More than 2,000 wind farms have been confirmed as currently in use, based on the figures released by councils who were asked whether any turbines were “sited” or “operational” in their areas.

SNP ministers are heavily promoting renewable energy such as wind farms, with a target of meeting 100 per cent of Scotland’s electricity demand from alternative sources by 2020.

However, only ten of Scotland’s 32 councils were able to set out the definite number of wind farms in use, with the figure standing at 750, according to a report published by the Conservatives yesterday.

There were 261 turbines confirmed in Argyll and Bute and 232 in the Scottish Borders, the figures showed.

A further 12 councils were only able to estimate a number based on planning applications, which stood at 1,375. The other ten councils either had no record of operational wind farms or failed to respond to the Conservatives’ FOI request.

Holyrood’s energy committee convenor, Murdo Fraser, said: “I find it astonishing that most councils can’t put a number on how many wind turbines are in the ground and working.

“How are we supposed to build a sensible picture, and keep the number of wind farms under control in the face of an SNP obsession, if we can’t say how many are up and running? We need the Scottish Government and councils to present an accurate, up-to-date number, with the facility to change that as and when new turbines are built,” he said. “It is not good enough to shrug shoulders and say we don’t know – this should not be a difficult task.”

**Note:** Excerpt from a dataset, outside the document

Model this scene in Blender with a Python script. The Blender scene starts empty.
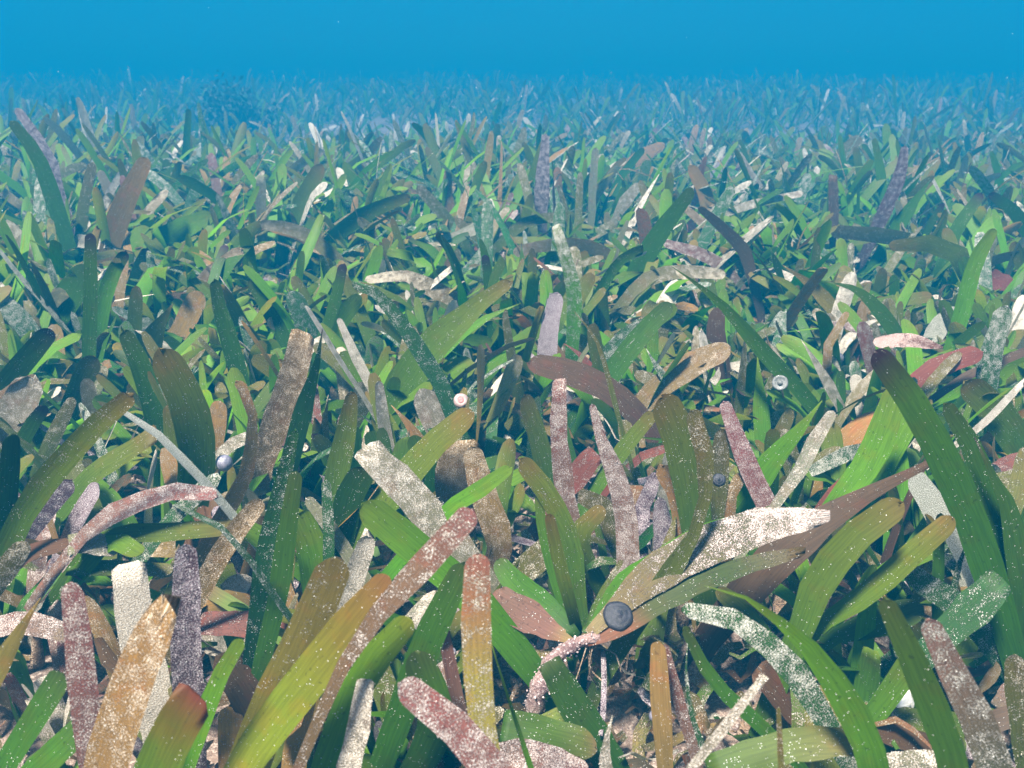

However, the Convention of Scottish Local Authorities (Cosla) dismissed Mr Fraser’s claims as “opportunistic council bashing”.

A spokesman said: “The bottom line is that Scotland’s councils do know how many wind turbines are up and running in their area. Not only do they know how many there are, they would be more than happy to divulge this information because many of them believe they are granting too many.

“The problem I believe is the same as is often the issue with FOIs – the way the question is asked or indeed worded or what question was actually put to councils.”

SNP MSP John Wilson defended the Scottish Government’s flagship policy of increasing the reliance on renewable energy for the nation’s electricity.

Mr Wilson said: “This clearly shows the resistance by the Tories to alternative energy sources and is typical of their attempt to undermine the widely agreed targets of getting 100 per cent of Scotland’s electricity demand from renewables.”

Scottish Green co-leader Patrick Harvie said: “If there’s an issue with what planning records are kept that doesn’t demonstrate that there’s a problem with renewable energy.

“We do need to be clear what capacity is being installed, but this criticism by the Tories says nothing about energy policy.

“The Scottish Tories want more reliance on nuclear and are happy to exploit fossil fuels that would undermine climate change targets.”